> PROBLEM:
Write out the full listing exactly as given, minus the images.

> DATA:
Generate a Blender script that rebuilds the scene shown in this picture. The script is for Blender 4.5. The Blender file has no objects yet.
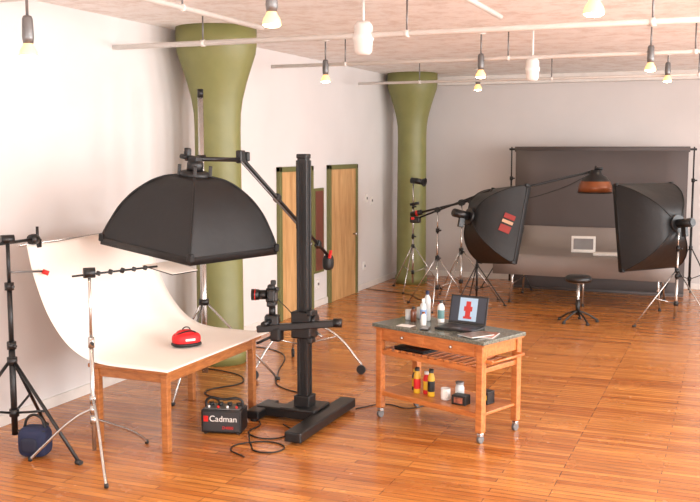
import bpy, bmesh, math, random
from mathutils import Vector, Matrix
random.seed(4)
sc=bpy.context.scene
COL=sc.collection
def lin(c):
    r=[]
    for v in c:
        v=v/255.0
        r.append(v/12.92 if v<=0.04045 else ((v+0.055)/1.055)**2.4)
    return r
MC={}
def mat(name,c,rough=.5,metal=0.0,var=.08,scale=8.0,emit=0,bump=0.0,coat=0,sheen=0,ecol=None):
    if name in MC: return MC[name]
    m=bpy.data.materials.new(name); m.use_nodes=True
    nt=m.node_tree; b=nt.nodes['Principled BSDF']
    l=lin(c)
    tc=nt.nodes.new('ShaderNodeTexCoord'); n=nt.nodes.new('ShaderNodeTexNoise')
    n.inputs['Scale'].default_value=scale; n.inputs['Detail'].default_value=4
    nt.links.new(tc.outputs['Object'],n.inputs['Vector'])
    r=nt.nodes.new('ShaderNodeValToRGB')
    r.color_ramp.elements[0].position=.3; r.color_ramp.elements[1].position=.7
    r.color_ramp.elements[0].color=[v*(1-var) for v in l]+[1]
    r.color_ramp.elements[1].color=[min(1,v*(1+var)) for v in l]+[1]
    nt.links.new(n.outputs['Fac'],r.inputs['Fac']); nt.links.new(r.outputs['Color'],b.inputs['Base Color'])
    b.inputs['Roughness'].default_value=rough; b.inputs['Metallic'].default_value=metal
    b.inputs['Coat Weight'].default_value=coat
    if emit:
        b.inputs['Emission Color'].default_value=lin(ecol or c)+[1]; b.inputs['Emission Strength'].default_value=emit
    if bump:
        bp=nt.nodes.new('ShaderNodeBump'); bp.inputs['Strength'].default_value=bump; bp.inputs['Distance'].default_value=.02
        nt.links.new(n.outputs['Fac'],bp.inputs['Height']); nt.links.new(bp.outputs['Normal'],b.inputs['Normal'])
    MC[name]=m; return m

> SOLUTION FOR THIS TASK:
Generate a Blender script that rebuilds the scene shown in this picture. The script is for Blender 4.5. The Blender file has no objects yet.
import bpy, bmesh, math, random
from mathutils import Vector, Matrix
random.seed(4)
sc=bpy.context.scene
COL=sc.collection
def lin(c):
    r=[]
    for v in c:
        v=v/255.0
        r.append(v/12.92 if v<=0.04045 else ((v+0.055)/1.055)**2.4)
    return r
MC={}
def mat(name,c,rough=.5,metal=0.0,var=.08,scale=8.0,emit=0,bump=0.0,coat=0,sheen=0,ecol=None):
    if name in MC: return MC[name]
    m=bpy.data.materials.new(name); m.use_nodes=True
    nt=m.node_tree; b=nt.nodes['Principled BSDF']
    l=lin(c)
    tc=nt.nodes.new('ShaderNodeTexCoord'); n=nt.nodes.new('ShaderNodeTexNoise')
    n.inputs['Scale'].default_value=scale; n.inputs['Detail'].default_value=4
    nt.links.new(tc.outputs['Object'],n.inputs['Vector'])
    r=nt.nodes.new('ShaderNodeValToRGB')
    r.color_ramp.elements[0].position=.3; r.color_ramp.elements[1].position=.7
    r.color_ramp.elements[0].color=[v*(1-var) for v in l]+[1]
    r.color_ramp.elements[1].color=[min(1,v*(1+var)) for v in l]+[1]
    nt.links.new(n.outputs['Fac'],r.inputs['Fac']); nt.links.new(r.outputs['Color'],b.inputs['Base Color'])
    b.inputs['Roughness'].default_value=rough; b.inputs['Metallic'].default_value=metal
    b.inputs['Coat Weight'].default_value=coat
    if emit:
        b.inputs['Emission Color'].default_value=lin(ecol or c)+[1]; b.inputs['Emission Strength'].default_value=emit
    if bump:
        bp=nt.nodes.new('ShaderNodeBump'); bp.inputs['Strength'].default_value=bump; bp.inputs['Distance'].default_value=.02
        nt.links.new(n.outputs['Fac'],bp.inputs['Height']); nt.links.new(bp.outputs['Normal'],b.inputs['Normal'])
    MC[name]=m; return m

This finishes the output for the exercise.